_DO THIS_
Print the lines of the data, starting with the first, up to and including the line where "ph1, ph2, ph3 = rg.uniform(0, 6, 3)" appears.

◇ ◇ ◇ ◇

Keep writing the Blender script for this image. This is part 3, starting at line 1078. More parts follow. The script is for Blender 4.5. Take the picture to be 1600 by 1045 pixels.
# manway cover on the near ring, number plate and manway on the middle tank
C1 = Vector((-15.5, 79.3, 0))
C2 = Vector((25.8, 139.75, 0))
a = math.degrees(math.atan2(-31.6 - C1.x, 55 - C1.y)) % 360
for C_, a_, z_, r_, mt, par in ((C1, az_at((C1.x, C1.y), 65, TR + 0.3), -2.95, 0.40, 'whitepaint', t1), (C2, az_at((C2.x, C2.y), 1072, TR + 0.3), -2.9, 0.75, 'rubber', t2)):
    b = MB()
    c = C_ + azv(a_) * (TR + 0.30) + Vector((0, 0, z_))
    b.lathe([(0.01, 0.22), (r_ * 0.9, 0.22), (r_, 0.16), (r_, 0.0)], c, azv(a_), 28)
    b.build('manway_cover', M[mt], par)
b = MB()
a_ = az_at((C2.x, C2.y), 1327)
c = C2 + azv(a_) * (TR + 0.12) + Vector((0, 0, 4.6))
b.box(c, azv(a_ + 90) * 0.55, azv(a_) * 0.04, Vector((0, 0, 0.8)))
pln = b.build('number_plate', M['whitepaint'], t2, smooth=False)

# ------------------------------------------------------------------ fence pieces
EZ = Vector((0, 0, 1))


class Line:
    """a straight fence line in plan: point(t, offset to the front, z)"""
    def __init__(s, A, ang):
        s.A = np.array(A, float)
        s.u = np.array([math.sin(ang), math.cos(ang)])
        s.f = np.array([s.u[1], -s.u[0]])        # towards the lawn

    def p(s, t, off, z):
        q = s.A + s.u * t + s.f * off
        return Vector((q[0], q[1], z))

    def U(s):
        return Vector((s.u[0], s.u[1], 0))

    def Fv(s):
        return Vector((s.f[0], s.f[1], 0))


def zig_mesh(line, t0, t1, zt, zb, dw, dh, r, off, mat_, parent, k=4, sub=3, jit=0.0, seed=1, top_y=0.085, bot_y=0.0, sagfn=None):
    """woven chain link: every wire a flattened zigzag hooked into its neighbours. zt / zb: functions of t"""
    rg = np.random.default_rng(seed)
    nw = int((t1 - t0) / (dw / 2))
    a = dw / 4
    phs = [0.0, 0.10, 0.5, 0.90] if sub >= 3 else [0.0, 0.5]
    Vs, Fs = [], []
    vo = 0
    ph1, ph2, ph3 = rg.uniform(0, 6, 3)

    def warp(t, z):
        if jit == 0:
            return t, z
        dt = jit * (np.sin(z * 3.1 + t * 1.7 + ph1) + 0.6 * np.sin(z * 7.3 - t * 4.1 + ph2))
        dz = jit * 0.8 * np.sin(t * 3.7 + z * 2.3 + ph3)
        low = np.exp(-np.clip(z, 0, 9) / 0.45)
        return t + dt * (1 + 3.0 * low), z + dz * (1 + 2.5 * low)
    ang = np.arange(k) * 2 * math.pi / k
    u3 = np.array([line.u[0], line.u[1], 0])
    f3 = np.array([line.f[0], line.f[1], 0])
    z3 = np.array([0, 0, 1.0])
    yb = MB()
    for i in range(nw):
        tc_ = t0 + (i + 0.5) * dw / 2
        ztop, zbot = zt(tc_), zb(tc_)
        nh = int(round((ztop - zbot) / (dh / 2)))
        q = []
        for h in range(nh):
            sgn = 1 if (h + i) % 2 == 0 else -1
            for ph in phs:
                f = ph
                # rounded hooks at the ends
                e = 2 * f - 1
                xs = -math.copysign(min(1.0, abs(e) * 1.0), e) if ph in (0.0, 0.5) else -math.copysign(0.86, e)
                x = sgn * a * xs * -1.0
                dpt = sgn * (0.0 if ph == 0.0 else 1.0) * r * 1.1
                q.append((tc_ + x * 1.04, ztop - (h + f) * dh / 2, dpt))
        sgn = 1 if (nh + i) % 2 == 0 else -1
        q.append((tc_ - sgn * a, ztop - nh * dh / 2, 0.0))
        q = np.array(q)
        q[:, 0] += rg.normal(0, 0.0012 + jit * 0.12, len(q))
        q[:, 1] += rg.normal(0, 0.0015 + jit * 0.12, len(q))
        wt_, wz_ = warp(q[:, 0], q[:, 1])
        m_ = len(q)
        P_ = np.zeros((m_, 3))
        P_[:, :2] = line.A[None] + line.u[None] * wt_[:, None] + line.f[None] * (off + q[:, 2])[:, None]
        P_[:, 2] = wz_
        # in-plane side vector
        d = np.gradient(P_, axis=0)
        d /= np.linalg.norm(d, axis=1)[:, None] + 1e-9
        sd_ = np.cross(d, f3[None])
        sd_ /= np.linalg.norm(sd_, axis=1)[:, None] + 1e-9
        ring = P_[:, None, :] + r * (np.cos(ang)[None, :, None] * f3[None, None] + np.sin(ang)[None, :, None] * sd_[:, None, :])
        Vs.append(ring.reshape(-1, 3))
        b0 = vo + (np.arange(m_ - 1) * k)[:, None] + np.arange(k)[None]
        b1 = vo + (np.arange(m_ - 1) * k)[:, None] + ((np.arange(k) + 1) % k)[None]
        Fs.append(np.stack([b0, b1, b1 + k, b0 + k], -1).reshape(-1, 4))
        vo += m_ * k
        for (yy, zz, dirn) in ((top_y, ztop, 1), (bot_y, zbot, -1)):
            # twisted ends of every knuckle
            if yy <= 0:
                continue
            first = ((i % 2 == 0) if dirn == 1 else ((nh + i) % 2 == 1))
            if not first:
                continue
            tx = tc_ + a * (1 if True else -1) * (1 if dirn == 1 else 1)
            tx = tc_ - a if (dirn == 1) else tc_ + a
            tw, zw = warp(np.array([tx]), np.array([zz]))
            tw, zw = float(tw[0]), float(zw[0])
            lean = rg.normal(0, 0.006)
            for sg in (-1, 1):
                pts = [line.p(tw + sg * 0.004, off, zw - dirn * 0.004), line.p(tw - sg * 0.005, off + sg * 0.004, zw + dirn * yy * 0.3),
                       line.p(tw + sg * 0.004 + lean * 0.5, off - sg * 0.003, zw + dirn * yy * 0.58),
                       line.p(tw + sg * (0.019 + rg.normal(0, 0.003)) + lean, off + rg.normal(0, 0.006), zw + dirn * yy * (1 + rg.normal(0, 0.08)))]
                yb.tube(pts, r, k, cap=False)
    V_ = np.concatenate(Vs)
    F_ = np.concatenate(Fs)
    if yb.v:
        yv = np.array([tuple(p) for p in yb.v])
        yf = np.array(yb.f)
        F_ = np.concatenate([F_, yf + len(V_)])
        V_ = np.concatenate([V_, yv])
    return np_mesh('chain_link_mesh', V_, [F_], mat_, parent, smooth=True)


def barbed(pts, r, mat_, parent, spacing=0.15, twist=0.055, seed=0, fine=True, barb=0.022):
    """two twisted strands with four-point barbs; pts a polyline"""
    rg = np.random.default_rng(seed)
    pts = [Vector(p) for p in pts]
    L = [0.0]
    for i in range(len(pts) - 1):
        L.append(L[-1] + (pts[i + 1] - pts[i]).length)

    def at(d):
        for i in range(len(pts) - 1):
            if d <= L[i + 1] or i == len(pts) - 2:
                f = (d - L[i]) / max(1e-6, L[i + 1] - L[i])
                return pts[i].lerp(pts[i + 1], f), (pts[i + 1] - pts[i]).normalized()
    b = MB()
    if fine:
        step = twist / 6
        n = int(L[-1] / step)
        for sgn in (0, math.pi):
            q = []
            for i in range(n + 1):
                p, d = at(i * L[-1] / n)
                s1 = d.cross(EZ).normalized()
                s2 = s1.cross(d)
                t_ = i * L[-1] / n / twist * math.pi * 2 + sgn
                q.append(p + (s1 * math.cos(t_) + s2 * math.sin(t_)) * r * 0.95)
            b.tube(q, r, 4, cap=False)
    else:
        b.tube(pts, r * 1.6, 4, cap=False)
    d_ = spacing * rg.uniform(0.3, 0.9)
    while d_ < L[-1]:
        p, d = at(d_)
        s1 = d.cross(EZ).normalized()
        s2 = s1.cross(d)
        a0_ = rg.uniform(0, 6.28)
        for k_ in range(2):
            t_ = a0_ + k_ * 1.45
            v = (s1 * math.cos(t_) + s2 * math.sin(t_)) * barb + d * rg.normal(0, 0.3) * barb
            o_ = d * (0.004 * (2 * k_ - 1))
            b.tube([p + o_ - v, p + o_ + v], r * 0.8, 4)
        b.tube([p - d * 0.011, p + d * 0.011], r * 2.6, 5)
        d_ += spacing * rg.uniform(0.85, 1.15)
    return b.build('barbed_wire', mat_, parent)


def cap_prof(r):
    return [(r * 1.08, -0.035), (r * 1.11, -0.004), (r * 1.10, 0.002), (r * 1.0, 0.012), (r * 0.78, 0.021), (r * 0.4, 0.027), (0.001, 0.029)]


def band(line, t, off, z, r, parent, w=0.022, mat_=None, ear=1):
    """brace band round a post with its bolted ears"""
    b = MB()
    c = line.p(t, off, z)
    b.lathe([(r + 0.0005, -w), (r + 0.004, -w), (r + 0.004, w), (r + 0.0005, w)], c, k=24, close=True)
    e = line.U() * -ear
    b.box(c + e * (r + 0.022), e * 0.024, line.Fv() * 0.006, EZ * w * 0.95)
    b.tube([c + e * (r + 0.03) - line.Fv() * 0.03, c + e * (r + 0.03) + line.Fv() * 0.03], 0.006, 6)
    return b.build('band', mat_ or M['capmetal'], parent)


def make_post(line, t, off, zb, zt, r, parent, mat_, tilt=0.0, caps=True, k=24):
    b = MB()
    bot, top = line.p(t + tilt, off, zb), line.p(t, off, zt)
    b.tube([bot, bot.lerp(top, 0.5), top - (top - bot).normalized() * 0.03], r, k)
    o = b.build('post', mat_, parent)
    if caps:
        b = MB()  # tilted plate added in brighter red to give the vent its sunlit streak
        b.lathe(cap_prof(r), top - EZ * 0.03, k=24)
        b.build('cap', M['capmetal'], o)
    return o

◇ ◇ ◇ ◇

_THE RESPONSE_
Keep writing the Blender script for this image. This is part 3, starting at line 1078. More parts follow. The script is for Blender 4.5. Take the picture to be 1600 by 1045 pixels.
# manway cover on the near ring, number plate and manway on the middle tank
C1 = Vector((-15.5, 79.3, 0))
C2 = Vector((25.8, 139.75, 0))
a = math.degrees(math.atan2(-31.6 - C1.x, 55 - C1.y)) % 360
for C_, a_, z_, r_, mt, par in ((C1, az_at((C1.x, C1.y), 65, TR + 0.3), -2.95, 0.40, 'whitepaint', t1), (C2, az_at((C2.x, C2.y), 1072, TR + 0.3), -2.9, 0.75, 'rubber', t2)):
    b = MB()
    c = C_ + azv(a_) * (TR + 0.30) + Vector((0, 0, z_))
    b.lathe([(0.01, 0.22), (r_ * 0.9, 0.22), (r_, 0.16), (r_, 0.0)], c, azv(a_), 28)
    b.build('manway_cover', M[mt], par)
b = MB()
a_ = az_at((C2.x, C2.y), 1327)
c = C2 + azv(a_) * (TR + 0.12) + Vector((0, 0, 4.6))
b.box(c, azv(a_ + 90) * 0.55, azv(a_) * 0.04, Vector((0, 0, 0.8)))
pln = b.build('number_plate', M['whitepaint'], t2, smooth=False)

# ------------------------------------------------------------------ fence pieces
EZ = Vector((0, 0, 1))


class Line:
    """a straight fence line in plan: point(t, offset to the front, z)"""
    def __init__(s, A, ang):
        s.A = np.array(A, float)
        s.u = np.array([math.sin(ang), math.cos(ang)])
        s.f = np.array([s.u[1], -s.u[0]])        # towards the lawn

    def p(s, t, off, z):
        q = s.A + s.u * t + s.f * off
        return Vector((q[0], q[1], z))

    def U(s):
        return Vector((s.u[0], s.u[1], 0))

    def Fv(s):
        return Vector((s.f[0], s.f[1], 0))


def zig_mesh(line, t0, t1, zt, zb, dw, dh, r, off, mat_, parent, k=4, sub=3, jit=0.0, seed=1, top_y=0.085, bot_y=0.0, sagfn=None):
    """woven chain link: every wire a flattened zigzag hooked into its neighbours. zt / zb: functions of t"""
    rg = np.random.default_rng(seed)
    nw = int((t1 - t0) / (dw / 2))
    a = dw / 4
    phs = [0.0, 0.10, 0.5, 0.90] if sub >= 3 else [0.0, 0.5]
    Vs, Fs = [], []
    vo = 0
    ph1, ph2, ph3 = rg.uniform(0, 6, 3)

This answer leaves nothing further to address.